PROBLEM REQUIREMENTS:
Only the lines from the start of the data to the line containing "R_ = math.radians", both included, should be output, exactly and without pictures.

SOURCE MATERIAL:
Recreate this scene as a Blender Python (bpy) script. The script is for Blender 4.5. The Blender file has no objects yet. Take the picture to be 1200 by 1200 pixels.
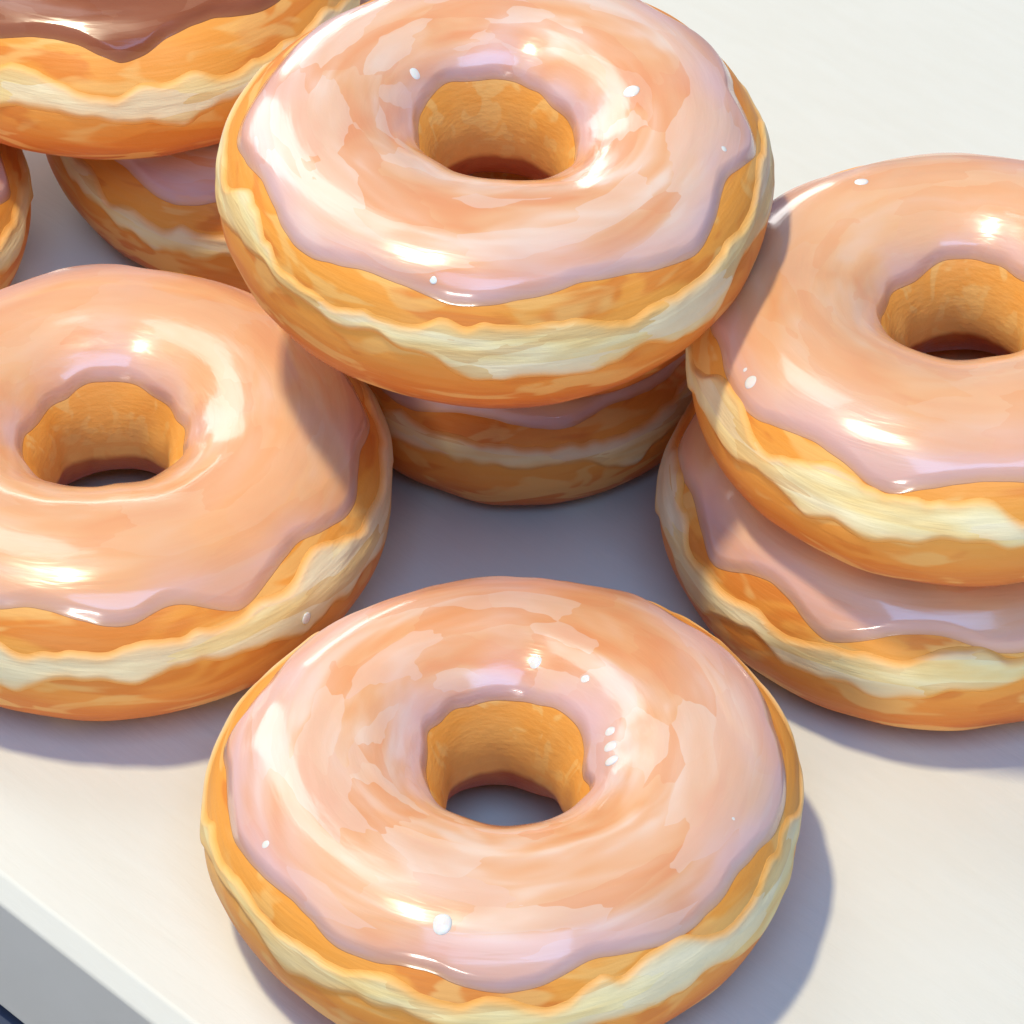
import bpy, math, random
import numpy as np
from mathutils import Vector, Matrix

S = 0.1                       # one doughnut is about 10 cm across
scene = bpy.context.scene
R_ = math.radians

# ------------------------------------------------------------------ camera
ELEV, DIST, FPX = R_(42.66), 7.504, 4652.4
cam = bpy.data.cameras.new('camera')
cam.lens = 36 * FPX / 1200
cam.clip_start, cam.clip_end = 0.02, 60
cam_o = bpy.data.objects.new('camera', cam)
scene.collection.objects.link(cam_o)
cam_o.location = (0, -DIST * math.cos(ELEV) * S, DIST * math.sin(ELEV) * S)
cam_o.rotation_euler = (math.pi / 2 - ELEV, 0, 0)
scene.camera = cam_o

# ------------------------------------------------------------------ light
world = bpy.data.worlds.new('World')
scene.world = world
world.use_nodes = True
bg = world.node_tree.nodes['Background']
bg.inputs['Color'].default_value = (0.37, 0.53, 1.0, 1)
bg.inputs['Strength'].default_value = 0.40


def area(name, direction, dist, sx, sy, watt, col):
    d = Vector(direction).normalized()
    l = bpy.data.lights.new(name, 'AREA')
    l.shape = 'RECTANGLE'
    l.size, l.size_y = sx, sy
    l.energy = watt
    l.color = col
    o = bpy.data.objects.new(name, l)
    scene.collection.objects.link(o)
    o.location = d * dist
    o.rotation_euler = (-d).to_track_quat('-Z', 'Y').to_euler()
    return o


KEY_DIR = (-0.24, 0.01, 0.92)
area('key_lamp', KEY_DIR, 3.0, 0.27, 0.18, 70.0, (1.0, 0.89, 0.64))
area('highlight_strip_lamp', (-0.46, 0.58, 0.66), 1.7, 0.50, 1.6, 10.5, (0.95, 0.97, 1.0))  # added tall strip, drawn out to make long arcs of highlight on the glaze
area('back_lamp', (-0.20, 0.93, 0.27), 1.6, 0.60, 0.24, 2.6, (1.0, 0.97, 0.92))
area('front_fill_lamp', (-0.34, -0.92, 0.13), 2.0, 0.40, 0.18, 11.5, (1.0, 0.92, 0.80))  # low fill added to lighten the dough fronts
area('blue_fill_lamp', (0.05, -0.50, 0.86), 1.8, 1.1, 0.9, 14.0, (0.27, 0.53, 1.0))  # added soft fill that turns the shadows blue

scene.view_settings.view_transform = 'Standard'
scene.view_settings.look = 'None'
scene.view_settings.exposure = 0
scene.view_settings.gamma = 1
scene.view_settings.use_curve_mapping = False
scene.cycles.use_denoising = True
scene.cycles.max_bounces = 6
scene.cycles.sample_clamp_indirect = 6


# ------------------------------------------------------------------ numpy noise
def _hash(ix, iy, iz, seed):
    h = (ix * 374761393 + iy * 668265263 + iz * 2147483647 + seed * 1274126177) & 0xFFFFFFFF
    h = ((h ^ (h >> 13)) * 1274126177) & 0xFFFFFFFF
    h = h ^ (h >> 16)
    return (h & 0xFFFF) / 32767.5 - 1.0


def vnoise(x, y, z, seed=0):
    x0, y0, z0 = np.floor(x).astype(np.int64), np.floor(y).astype(np.int64), np.floor(z).astype(np.int64)
    f = [x - x0, y - y0, z - z0]
    f = [t * t * t * (t * (t * 6 - 15) + 10) for t in f]
    r = 0
    for a in (0, 1):
        for b in (0, 1):
            for c in (0, 1):
                w = (f[0] if a else 1 - f[0]) * (f[1] if b else 1 - f[1]) * (f[2] if c else 1 - f[2])
                r = r + w * _hash(x0 + a, y0 + b, z0 + c, seed)
    return r


def fbm(x, y, z, seed=0, octs=3):
    r, amp = 0, 1.0
    for i in range(octs):
        r = r + amp * vnoise(x, y, z, seed + i * 17)
        x, y, z = x * 2.03, y * 2.03, z * 2.03
        amp *= 0.5
    return r


# ------------------------------------------------------------------ materials
def new_mat(name):
    m = bpy.data.materials.new(name)
    m.use_nodes = True
    nt = m.node_tree
    return m, nt, nt.nodes['Principled BSDF']


class NB:
    """tiny node-graph helper"""
    def __init__(s, nt):
        s.nt = nt

    def n(s, kind, **kw):
        nd = s.nt.nodes.new(kind)
        for k, v in kw.items():
            setattr(nd, k, v)
        return nd

    def put(s, sock, v):
        if isinstance(v, bpy.types.NodeSocket):
            s.nt.links.new(v, sock)
        else:
            sock.default_value = v

    def attr(s, name):
        return s.n('ShaderNodeAttribute', attribute_name=name)

    def noise(s, vec, scale, detail=2, rough=0.5, dist=0.0, mul=None):
        if mul is not None:
            mp = s.n('ShaderNodeVectorMath', operation='MULTIPLY')
            s.put(mp.inputs[0], vec)
            mp.inputs[1].default_value = mul
            vec = mp.outputs[0]
        t = s.n('ShaderNodeTexNoise')
        s.put(t.inputs['Vector'], vec)
        t.inputs['Scale'].default_value = scale
        t.inputs['Detail'].default_value = detail
        t.inputs['Roughness'].default_value = rough
        t.inputs['Distortion'].default_value = dist
        return t.outputs['Fac']

    def patches(s, vec, scale, mul=None, seed_vec=None):
        if mul is not None:
            mp = s.n('ShaderNodeVectorMath', operation='MULTIPLY')
            s.put(mp.inputs[0], vec)
            mp.inputs[1].default_value = mul
            vec = mp.outputs[0]
        # warp a little so the daubs are not straight-sided
        nz = s.n('ShaderNodeTexNoise')
        s.put(nz.inputs['Vector'], vec)
        nz.inputs['Scale'].default_value = scale * 1.3
        ad = s.n('ShaderNodeVectorMath', operation='MULTIPLY_ADD')
        s.put(ad.inputs[0], nz.outputs['Color'])
        ad.inputs[1].default_value = (0.8 / scale,) * 3
        s.put(ad.inputs[2], vec)
        v = s.n('ShaderNodeTexVoronoi', feature='F1')
        s.put(v.inputs['Vector'], ad.outputs[0])
        v.inputs['Scale'].default_value = scale
        sp = s.n('ShaderNodeSeparateColor')
        s.put(sp.inputs[0], v.outputs['Color'])
        return sp.outputs[0], sp.outputs[1]

    def ramp(s, fac, stops, interp='LINEAR'):
        r = s.n('ShaderNodeValToRGB')
        s.put(r.inputs[0], fac)
        el = r.color_ramp.elements
        r.color_ramp.interpolation = interp
        while len(el) < len(stops):
            el.new(0.5)
        for e, (p, c) in zip(el, stops):
            e.position = p
            e.color = (*c, 1) if len(c) == 3 else c
        return r.outputs[0]

    def rng(s, fac, a, b, c=0.0, d=1.0):
        r = s.n('ShaderNodeMapRange', interpolation_type='SMOOTHSTEP')
        s.put(r.inputs['Value'], fac)
        for k, v in (('From Min', a), ('From Max', b), ('To Min', c), ('To Max', d)):
            s.put(r.inputs[k], v)
        return r.outputs[0]

    def math(s, op, a, b=0.0):
        m = s.n('ShaderNodeMath', operation=op)
        s.put(m.inputs[0], a)
        s.put(m.inputs[1], b)
        return m.outputs[0]

    def mix(s, fac, a, b):
        m = s.n('ShaderNodeMix', data_type='RGBA')
        s.put(m.inputs[0], fac)
        s.put(m.inputs[6], a if isinstance(a, bpy.types.NodeSocket) else (*a, 1))
        s.put(m.inputs[7], b if isinstance(b, bpy.types.NodeSocket) else (*b, 1))
        return m.outputs[2]

    def bump(s, h, strength, dist):
        b = s.n('ShaderNodeBump')
        b.inputs['Strength'].default_value = strength
        b.inputs['Distance'].default_value = dist
        s.put(b.inputs['Height'], h)
        return b.outputs[0]


def stroke_vec(g):
    return g.attr('stroke').outputs['Vector']


def dough_material():
    m, nt, p = new_mat('fried_dough')
    g = NB(nt)
    sv = stroke_vec(g)
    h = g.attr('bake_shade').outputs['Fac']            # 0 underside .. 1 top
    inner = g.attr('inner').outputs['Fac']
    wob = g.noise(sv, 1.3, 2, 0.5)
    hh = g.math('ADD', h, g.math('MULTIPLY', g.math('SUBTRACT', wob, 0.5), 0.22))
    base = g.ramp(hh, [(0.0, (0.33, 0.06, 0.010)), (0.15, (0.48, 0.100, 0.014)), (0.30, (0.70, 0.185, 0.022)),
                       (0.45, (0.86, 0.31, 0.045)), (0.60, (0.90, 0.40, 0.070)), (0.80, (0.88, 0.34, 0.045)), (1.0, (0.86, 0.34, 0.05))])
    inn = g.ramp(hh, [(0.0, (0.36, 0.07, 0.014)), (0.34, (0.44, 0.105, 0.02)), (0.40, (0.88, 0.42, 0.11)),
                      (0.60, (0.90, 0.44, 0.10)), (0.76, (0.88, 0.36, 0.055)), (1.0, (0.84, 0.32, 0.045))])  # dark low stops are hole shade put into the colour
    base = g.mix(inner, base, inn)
    pa = g.noise(sv, 1.3, 2, 0.5, 0.6)
    pb = g.noise(sv, 1.5, 2, 0.5, 0.6, (1.0, 1.1, 0.9))
    outside = g.math('SUBTRACT', 1.0, inner)
    base = g.mix(g.math('MULTIPLY', outside, g.rng(pa, 0.52, 0.62, 0, 0.75)), base, (0.74, 0.21, 0.025))
    base = g.mix(g.rng(pb, 0.54, 0.62, 0, 0.6), base, (0.92, 0.54, 0.16))
    fine = g.noise(sv, 2.0, 3, 0.6, 0.2, (1, 1, 3))
    base = g.mix(g.rng(fine, 0.35, 0.7, 0.0, 0.12), base, (0.86, 0.47, 0.14))
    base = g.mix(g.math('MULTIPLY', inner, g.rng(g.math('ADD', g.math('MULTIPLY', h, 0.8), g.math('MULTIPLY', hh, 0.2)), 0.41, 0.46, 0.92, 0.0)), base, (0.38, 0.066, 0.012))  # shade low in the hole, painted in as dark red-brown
    g.put(p.inputs['Base Color'], base)
    p.inputs['Roughness'].default_value = 0.5
    p.inputs['Specular IOR Level'].default_value = 0.35
    co = g.n('ShaderNodeTexCoord').outputs['Object']
    pores = g.noise(co, 900, 3, 0.6)
    hsum = g.math('ADD', g.math('MULTIPLY', pores, 0.35), g.noise(sv, 3, 3, 0.55, 0, (1, 1, 3)))
    g.put(p.inputs['Normal'], g.bump(hsum, 0.13, 0.0012))
    return m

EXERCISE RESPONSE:
Recreate this scene as a Blender Python (bpy) script. The script is for Blender 4.5. The Blender file has no objects yet. Take the picture to be 1200 by 1200 pixels.
import bpy, math, random
import numpy as np
from mathutils import Vector, Matrix

S = 0.1                       # one doughnut is about 10 cm across
scene = bpy.context.scene
R_ = math.radians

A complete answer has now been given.